Each line from the start of the entries through the line that contains "(.045, .04, .035), .6)" should be output exactly, please.
## Start SUPPLIED RECORDS
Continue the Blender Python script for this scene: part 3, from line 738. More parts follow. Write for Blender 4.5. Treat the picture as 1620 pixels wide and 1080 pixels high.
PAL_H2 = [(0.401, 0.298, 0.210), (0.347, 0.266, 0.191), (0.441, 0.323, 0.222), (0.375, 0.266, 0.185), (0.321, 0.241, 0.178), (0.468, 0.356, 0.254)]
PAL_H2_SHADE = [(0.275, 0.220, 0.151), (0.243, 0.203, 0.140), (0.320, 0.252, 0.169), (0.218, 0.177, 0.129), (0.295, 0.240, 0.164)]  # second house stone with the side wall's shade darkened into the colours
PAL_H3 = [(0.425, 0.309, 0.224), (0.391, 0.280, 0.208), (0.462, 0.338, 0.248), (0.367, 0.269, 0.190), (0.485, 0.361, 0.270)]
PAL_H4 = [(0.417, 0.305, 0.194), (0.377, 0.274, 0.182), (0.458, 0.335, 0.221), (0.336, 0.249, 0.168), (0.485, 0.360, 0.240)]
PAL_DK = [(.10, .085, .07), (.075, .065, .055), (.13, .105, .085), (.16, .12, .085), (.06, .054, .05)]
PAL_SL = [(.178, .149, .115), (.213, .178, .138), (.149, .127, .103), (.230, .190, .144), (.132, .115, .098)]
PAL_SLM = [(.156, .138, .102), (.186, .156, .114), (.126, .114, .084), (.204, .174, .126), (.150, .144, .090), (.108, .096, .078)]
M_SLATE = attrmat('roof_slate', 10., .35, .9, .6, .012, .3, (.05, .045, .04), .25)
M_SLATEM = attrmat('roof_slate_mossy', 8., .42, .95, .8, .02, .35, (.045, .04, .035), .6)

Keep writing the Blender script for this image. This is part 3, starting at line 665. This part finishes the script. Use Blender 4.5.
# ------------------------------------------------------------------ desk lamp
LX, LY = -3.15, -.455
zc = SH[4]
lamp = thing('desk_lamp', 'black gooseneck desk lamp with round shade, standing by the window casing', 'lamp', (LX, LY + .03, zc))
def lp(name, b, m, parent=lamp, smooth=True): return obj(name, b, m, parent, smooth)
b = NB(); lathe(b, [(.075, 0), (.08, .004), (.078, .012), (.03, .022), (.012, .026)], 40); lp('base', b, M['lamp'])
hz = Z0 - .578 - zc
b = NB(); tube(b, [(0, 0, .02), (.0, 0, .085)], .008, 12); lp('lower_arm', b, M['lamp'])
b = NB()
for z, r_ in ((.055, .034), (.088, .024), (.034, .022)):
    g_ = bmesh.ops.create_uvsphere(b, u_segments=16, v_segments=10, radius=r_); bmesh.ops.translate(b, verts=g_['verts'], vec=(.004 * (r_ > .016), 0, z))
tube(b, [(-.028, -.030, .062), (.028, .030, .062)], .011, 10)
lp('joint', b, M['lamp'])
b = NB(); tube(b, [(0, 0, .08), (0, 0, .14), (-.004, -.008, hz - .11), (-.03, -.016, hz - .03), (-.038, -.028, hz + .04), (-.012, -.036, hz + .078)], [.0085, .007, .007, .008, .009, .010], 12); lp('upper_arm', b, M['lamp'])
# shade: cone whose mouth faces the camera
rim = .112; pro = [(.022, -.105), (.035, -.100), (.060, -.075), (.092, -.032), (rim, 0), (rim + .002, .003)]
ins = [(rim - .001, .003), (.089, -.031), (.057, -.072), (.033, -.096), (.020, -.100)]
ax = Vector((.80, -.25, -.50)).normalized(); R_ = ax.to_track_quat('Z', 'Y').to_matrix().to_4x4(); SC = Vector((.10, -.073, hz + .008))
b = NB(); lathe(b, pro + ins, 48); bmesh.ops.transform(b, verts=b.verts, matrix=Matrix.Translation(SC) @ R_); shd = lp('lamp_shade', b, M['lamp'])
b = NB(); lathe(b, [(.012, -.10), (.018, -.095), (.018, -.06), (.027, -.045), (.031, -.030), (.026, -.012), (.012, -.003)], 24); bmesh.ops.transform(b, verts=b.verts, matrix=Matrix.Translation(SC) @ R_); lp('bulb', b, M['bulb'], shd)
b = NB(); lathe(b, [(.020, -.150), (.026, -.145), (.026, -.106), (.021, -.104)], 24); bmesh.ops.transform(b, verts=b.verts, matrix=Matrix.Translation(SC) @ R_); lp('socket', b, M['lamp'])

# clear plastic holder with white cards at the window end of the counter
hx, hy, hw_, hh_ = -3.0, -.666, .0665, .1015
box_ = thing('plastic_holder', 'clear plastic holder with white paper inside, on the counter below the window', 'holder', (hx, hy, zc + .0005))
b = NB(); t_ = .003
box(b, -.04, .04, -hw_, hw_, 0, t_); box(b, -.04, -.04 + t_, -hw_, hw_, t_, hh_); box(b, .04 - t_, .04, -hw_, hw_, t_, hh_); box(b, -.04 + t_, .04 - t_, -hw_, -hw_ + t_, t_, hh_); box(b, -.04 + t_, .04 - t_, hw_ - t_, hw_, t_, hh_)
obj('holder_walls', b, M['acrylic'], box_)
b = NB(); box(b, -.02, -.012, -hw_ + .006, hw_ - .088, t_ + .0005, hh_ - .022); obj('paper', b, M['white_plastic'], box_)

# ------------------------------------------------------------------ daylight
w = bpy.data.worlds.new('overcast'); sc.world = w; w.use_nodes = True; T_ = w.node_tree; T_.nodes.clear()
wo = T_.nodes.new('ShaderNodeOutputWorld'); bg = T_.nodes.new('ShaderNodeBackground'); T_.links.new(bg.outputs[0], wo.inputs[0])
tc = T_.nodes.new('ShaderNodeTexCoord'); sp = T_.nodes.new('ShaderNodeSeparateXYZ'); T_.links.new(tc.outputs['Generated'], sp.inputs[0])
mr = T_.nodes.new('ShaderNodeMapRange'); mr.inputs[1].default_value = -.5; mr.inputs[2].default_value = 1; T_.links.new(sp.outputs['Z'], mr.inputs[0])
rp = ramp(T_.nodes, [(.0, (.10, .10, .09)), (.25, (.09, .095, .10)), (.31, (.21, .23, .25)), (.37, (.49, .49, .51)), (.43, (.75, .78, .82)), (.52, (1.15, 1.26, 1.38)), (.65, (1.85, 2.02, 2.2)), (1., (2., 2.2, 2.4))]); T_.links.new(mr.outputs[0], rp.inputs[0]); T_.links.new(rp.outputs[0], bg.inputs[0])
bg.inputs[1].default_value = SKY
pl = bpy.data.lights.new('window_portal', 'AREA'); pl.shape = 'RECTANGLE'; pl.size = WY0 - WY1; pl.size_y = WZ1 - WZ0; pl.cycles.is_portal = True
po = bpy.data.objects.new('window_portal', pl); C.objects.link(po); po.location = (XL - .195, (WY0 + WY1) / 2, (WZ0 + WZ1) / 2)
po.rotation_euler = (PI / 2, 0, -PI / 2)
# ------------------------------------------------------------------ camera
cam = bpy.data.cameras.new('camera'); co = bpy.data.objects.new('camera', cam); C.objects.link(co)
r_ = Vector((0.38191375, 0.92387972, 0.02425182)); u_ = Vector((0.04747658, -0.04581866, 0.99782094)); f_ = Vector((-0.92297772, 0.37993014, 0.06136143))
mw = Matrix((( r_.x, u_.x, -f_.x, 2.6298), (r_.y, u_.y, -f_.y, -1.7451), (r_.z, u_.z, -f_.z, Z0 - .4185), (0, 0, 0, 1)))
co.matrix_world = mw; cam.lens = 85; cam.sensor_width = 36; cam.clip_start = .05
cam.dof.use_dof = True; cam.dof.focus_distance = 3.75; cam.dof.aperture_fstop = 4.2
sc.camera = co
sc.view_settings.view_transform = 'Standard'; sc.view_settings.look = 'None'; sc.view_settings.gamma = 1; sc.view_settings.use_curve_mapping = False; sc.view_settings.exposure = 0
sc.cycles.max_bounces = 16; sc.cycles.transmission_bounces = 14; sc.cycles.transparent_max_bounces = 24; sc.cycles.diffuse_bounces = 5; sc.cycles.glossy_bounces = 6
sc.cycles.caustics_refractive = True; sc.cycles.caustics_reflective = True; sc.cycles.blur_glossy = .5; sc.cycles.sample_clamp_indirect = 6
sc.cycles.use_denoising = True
## End SUPPLIED RECORDS
*PROBLEM SOLUTION*
Continue the Blender Python script for this scene: part 3, from line 738. More parts follow. Write for Blender 4.5. Treat the picture as 1620 pixels wide and 1080 pixels high.
PAL_H2 = [(0.401, 0.298, 0.210), (0.347, 0.266, 0.191), (0.441, 0.323, 0.222), (0.375, 0.266, 0.185), (0.321, 0.241, 0.178), (0.468, 0.356, 0.254)]
PAL_H2_SHADE = [(0.275, 0.220, 0.151), (0.243, 0.203, 0.140), (0.320, 0.252, 0.169), (0.218, 0.177, 0.129), (0.295, 0.240, 0.164)]  # second house stone with the side wall's shade darkened into the colours
PAL_H3 = [(0.425, 0.309, 0.224), (0.391, 0.280, 0.208), (0.462, 0.338, 0.248), (0.367, 0.269, 0.190), (0.485, 0.361, 0.270)]
PAL_H4 = [(0.417, 0.305, 0.194), (0.377, 0.274, 0.182), (0.458, 0.335, 0.221), (0.336, 0.249, 0.168), (0.485, 0.360, 0.240)]
PAL_DK = [(.10, .085, .07), (.075, .065, .055), (.13, .105, .085), (.16, .12, .085), (.06, .054, .05)]
PAL_SL = [(.178, .149, .115), (.213, .178, .138), (.149, .127, .103), (.230, .190, .144), (.132, .115, .098)]
PAL_SLM = [(.156, .138, .102), (.186, .156, .114), (.126, .114, .084), (.204, .174, .126), (.150, .144, .090), (.108, .096, .078)]
M_SLATE = attrmat('roof_slate', 10., .35, .9, .6, .012, .3, (.05, .045, .04), .25)
M_SLATEM = attrmat('roof_slate_mossy', 8., .42, .95, .8, .02, .35, (.045, .04, .035), .6)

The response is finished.